Thinking you’ve been excluded counts as ‘hate crime’ says CPS

If a pupil believes they have been excluded from a friendship group because of their sexual orientation, it could be a ‘hate crime’ according to the Crown Prosecution Service (CPS).

The new guidance for schools was written by the CPS alongside LGBT activist groups Gendered Intelligence and Stonewall.

Other examples of potential “anti-LGBT+ hate crime or LGBT+ hate incidents” it puts forward include “rejecting someone” and “not wanting to work with them”.

Perception

The CPS defines hate crime as: “Any criminal offence which is perceived by the victim or any other person, to be motivated by a hostility or prejudice based on a person’s race or perceived race; religion or perceived religion; sexual orientation or perceived sexual orientation; disability or perceived disability and any crime motivated by a hostility or prejudice against a person who is transgender or perceived to be transgender.”

The document states that the CPS regards homophobic and transphobic hate crimes as “particularly serious”.

The new guidance also tells schools they could face legal action if they refuse to allow a male pupil access to female changing rooms.

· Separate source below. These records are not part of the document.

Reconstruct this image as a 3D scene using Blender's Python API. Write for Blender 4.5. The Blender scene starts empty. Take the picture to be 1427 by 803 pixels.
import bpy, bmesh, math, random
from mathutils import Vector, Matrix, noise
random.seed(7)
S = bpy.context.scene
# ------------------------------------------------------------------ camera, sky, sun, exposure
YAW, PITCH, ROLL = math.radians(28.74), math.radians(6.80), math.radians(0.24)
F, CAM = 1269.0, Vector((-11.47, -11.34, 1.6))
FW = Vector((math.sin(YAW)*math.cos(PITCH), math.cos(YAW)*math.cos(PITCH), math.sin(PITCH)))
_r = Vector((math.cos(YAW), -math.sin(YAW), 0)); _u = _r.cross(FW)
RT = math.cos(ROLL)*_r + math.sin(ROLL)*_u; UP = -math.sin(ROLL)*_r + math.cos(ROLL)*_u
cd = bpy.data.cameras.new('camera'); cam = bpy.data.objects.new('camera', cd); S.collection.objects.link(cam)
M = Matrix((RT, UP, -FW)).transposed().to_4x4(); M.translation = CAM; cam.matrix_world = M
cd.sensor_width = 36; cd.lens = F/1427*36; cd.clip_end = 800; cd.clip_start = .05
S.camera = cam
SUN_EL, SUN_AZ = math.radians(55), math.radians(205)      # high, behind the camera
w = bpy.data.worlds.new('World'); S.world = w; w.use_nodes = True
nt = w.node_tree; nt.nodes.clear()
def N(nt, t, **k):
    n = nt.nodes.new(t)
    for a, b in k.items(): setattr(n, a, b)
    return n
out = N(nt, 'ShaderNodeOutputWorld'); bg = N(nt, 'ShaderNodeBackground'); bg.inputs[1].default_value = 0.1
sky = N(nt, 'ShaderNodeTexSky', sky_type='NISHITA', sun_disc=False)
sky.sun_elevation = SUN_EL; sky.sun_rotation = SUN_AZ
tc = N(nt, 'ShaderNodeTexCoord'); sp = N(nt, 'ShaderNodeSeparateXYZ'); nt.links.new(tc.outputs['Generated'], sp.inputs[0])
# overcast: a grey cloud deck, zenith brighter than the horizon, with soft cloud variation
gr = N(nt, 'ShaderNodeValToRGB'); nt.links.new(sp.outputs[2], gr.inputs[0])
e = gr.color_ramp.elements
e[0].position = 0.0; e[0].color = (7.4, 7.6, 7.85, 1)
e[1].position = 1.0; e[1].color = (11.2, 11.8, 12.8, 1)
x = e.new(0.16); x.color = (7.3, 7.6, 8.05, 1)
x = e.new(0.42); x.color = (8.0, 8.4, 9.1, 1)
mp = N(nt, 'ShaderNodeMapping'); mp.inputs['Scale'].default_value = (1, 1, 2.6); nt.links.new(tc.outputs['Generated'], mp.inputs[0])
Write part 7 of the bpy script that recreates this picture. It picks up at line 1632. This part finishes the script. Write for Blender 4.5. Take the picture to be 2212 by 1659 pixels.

Chris Long, the CPS national lead on hate crime, said the guidance would “educate” children and young people and support victims in reporting ‘transphobic abuse’.

’Hierarchy of hate’

Parent group Transgender Trend disagreed.

It said: “The updated CPS Hate Crime guidance for schools establishes a hierarchy of hate and creates a school culture where any child may be criminalised if their speech or behaviour is perceived by another pupil as hate.”

Its founder Stephanie Davies-Arai also criticised the document for suggesting “that single sex spaces are unlawful”.

’Alarming’

Sarah Phillimore, a barrister who specialises in public law and child protection, described the guidance as “extremely alarming”.

She added that a “clear incentive” is being set to “encourage students to report one another’s behaviour or for a teacher to feel under pressure to refer it on to the police”.

It is the second time in recent months the CPS has caused controversy over its LGBT guidance.

Last year it told prosecutors to “address trans victims, witnesses and defendants according to their affirmed gender and name” and to use that gender and related pronouns “in all documentation and in the courtroom.”